Nadal chcemy jednak ruszać w świat całą rodziną, staramy się więc myśleć o towarzystwie także dla niego, lub dostosować plan (przynajmniej częściowo) do jego zainteresowań. Odwiedzamy np. wszystkie obiekty i muzea militarne, bo to akurat go interesuje. Liczymy się już z tym, że za parę lat wspólne rodzinne wyjazdy będą już tylko przeszłością. Korzystamy więc z tego, że dziecko chce z nami spędzać czas i podróżować.

Jak łączy szkołę i kilkutygodniowe wyjazdy?

Wychodzimy z założenia, że nic tak nie kształci jak podróże, a oglądanie czegoś na żywo jest dla niego o wiele cenniejsze niż nauka o tym samym z podręczników. Jeśli tylko dziecko nie ma poważnych problemów z nauką, zabieranie go na wyjazdy (nawet kilku tygodniowe) nie stanowi problemu, choć nie da się ukryć, że szkoła nie patrzy na to zbyt przychylnie.

 

 

Jaką radę dałabyś rodzicom dzieci w wieku szkolnym względem podróży? Jak je zachęcić, kiedy wolą zostać w domu z przyjaciółmi, komputerem i codziennymi zajęciami?

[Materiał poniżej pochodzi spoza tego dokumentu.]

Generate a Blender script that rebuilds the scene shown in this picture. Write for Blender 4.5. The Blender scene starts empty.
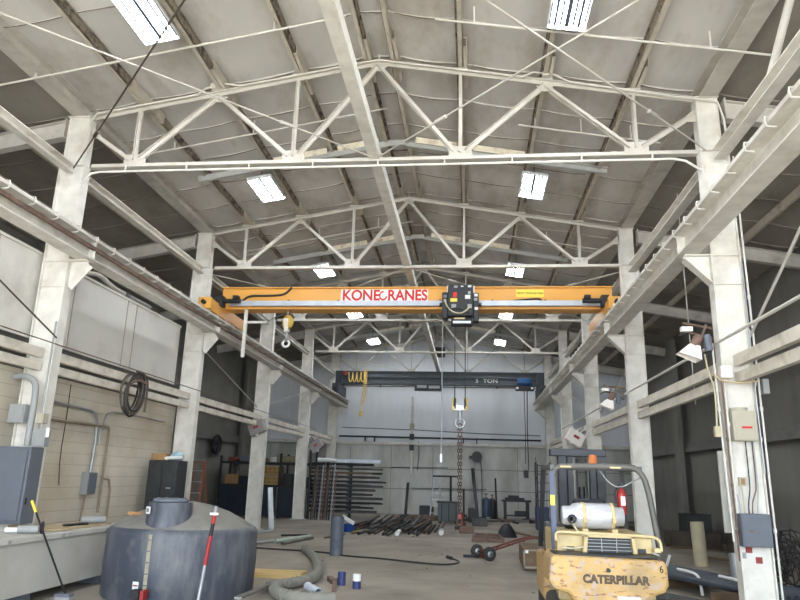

Nie ma jednej sprawdzonej recepty, ale tak to już jest, że dzieci są w dużej mierze naszym lustrzanym odbiciem. Jak przekonać np. do aktywności fizycznej jeśli dziecko widzi rodziców spędzających każdą wolną chwilę w domu przed ekranem monitora, czy telewizora? My z mężem spędzamy czas bardzo aktywnie, dziecko to widzi i samo próbuje zachęcić rówieśników do wyjścia z domu, a jak się nie udaje potrafi wziąć rower i jechać na 20-kilometrową wycieczkę samemu.

Waszą rodzinną górską przygodę zaczęliście od Beskidów, a skończyliście (na tą chwilę) na Himalajach. Opowiedz kilka słów o Waszej wyprawie, jak syn poradził sobie na niemałych wysokościach?

W kwietniu 2018 roku podjęliśmy się największego życiowego wyzwania. Naszym celem miał być Everest Base Camp na wysokości 5356 m. n.p.m. Prawie 2 lata przygotowywaliśmy się kondycyjnie do tego przedsięwzięcia. Sprawdzaliśmy też wcześniej, czy syn poradzi sobie z wysokimi górami, długimi trasami i dużymi przewyższeniami w gruzińskim Kaukazie Zdecydowaliśmy się także na wyjazd z agencją ze względu na naszego 14–letniego wówczas syna (miał towarzystwo i ustalony z góry plan – musiał się więc podporządkować).

 

 

Sam trekking trwał prawie 2 tygodnie, 10 dni podejścia i 3 zejście. Nie było łatwo, ale aklimatyzacja okazała się prostsza niż przewidywaliśmy. W przełomowych momentach najtrudniejszych dla organizmu zostawaliśmy w jednym miejscu po 2 noclegi, wejścia wyżej i zejście na nocleg powodowało, że organizm szybko przystosowywał się do nowych warunków. Jedynym problemem były wszelkiego rodzaju choroby, które w różnych momentach dotykały praktycznie wszystkich członków ekipy i niestety było to nieuniknione. Ja miałam pecha, bo na wysokości 4900m zaczęło mi się zapalenie zatok i gorączka, dojście do bazy przez kolejne 2 dni to było nie lada wyzwanie. Nie zdecydowałam się jednak na nocleg w namiocie przy -17 stopniach, bo nie chciałam ryzykować pogorszenia stanu zdrowia. Mąż z synem mają jednak to ekstremalne doświadczenie na swoim koncie. Syn okazał się z nas najbardziej odporny – pochorował się dopiero po przylocie do Emiratów. Od tego momentu nazywamy go „Yeti” , bo jego organizm świetnie znosi zarówno bardzo niskie temperatury, jak i duże wysokości, w przeciwieństwie do upałów (które od urodzenia witał zawsze chorobą).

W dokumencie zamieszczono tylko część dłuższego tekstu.